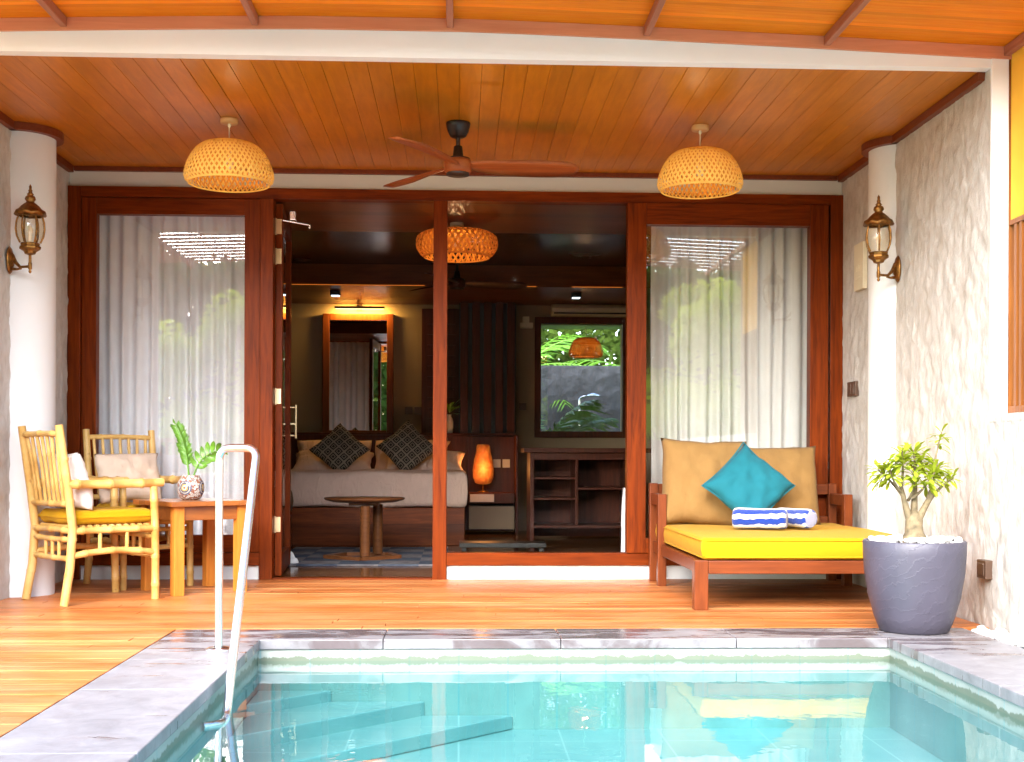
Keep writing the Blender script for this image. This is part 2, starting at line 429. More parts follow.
def rattanlamp():
    n = NT('glowing shell lamp'); v = n.coord()
    vo = n.new('ShaderNodeTexVoronoi'); vo.inputs['Scale'].default_value = 42; n.link(v, vo.inputs['Vector'])
    c = n.ramp(vo.outputs['Distance'], [(.15, (1.0, .30, .03)), (.62, (.16, .012, .001))])
    n.link(c, n.b.inputs['Emission Color']); n.b.inputs['Emission Strength'].default_value = .05
    return n.set((.4, .12, .03), .6)
M['shell'] = rattanlamp()

# ------------------------------------------------------------------ camera, light
cam = bpy.data.cameras.new('camera'); co = bpy.data.objects.new('camera', cam); col.objects.link(co)
H = .825
co.matrix_world = Matrix.Translation((0, 0, H)) @ Matrix.Rotation(-R(2.4), 4, 'Z') @ Matrix.Rotation(R(90), 4, 'X') @ Matrix.Rotation(.0036, 4, 'Z')
cam.sensor_fit = 'HORIZONTAL'; cam.sensor_width = 36; cam.lens = 36 * 1250 / 1024
cam.shift_x = 0; cam.shift_y = (456 - 381) / 1024
cam.clip_end = 500; cam.clip_start = .05
scene.camera = co

w = bpy.data.worlds.new('World'); scene.world = w; w.use_nodes = True
sun_dir = Vector((-.26, -.82, .51)).normalized()     # towards the sun
el = math.asin(sun_dir.z); az = math.atan2(sun_dir.x, sun_dir.y)
sky = w.node_tree.nodes.new('ShaderNodeTexSky'); sky.sky_type = 'NISHITA'; sky.sun_disc = False
sky.sun_elevation = el; sky.sun_rotation = az; sky.air_density = 1.0; sky.dust_density = 1.0; sky.ozone_density = .6
bg = w.node_tree.nodes['Background']; bg.inputs[1].default_value = .09
w.node_tree.links.new(sky.outputs[0], bg.inputs[0])
sl = bpy.data.lights.new('sun', 'SUN'); sl.energy = 1.5; sl.angle = R(60); sl.color = (1, .985, .95)
so = bpy.data.objects.new('sun', sl); col.objects.link(so)
so.rotation_euler = sun_dir.to_track_quat('Z', 'Y').to_euler()
scene.view_settings.view_transform = 'Standard'; scene.view_settings.look = 'None'; scene.view_settings.gamma = 1
scene.view_settings.exposure = 3.5
scene.view_settings.use_curve_mapping = False
scene.cycles.use_denoising = True
scene.cycles.max_bounces = 10; scene.cycles.diffuse_bounces = 5; scene.cycles.glossy_bounces = 5; scene.cycles.transparent_max_bounces = 24
scene.cycles.sample_clamp_indirect = 8; scene.cycles.caustics_reflective = False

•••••

_Challenge_
Write out each line of the listing above, exactly, from its first line to the line holding "M['shell'] = rattanlamp()", inclusive. Skip the pictures.

_Result below_
Keep writing the Blender script for this image. This is part 2, starting at line 429. More parts follow.
def rattanlamp():
    n = NT('glowing shell lamp'); v = n.coord()
    vo = n.new('ShaderNodeTexVoronoi'); vo.inputs['Scale'].default_value = 42; n.link(v, vo.inputs['Vector'])
    c = n.ramp(vo.outputs['Distance'], [(.15, (1.0, .30, .03)), (.62, (.16, .012, .001))])
    n.link(c, n.b.inputs['Emission Color']); n.b.inputs['Emission Strength'].default_value = .05
    return n.set((.4, .12, .03), .6)
M['shell'] = rattanlamp()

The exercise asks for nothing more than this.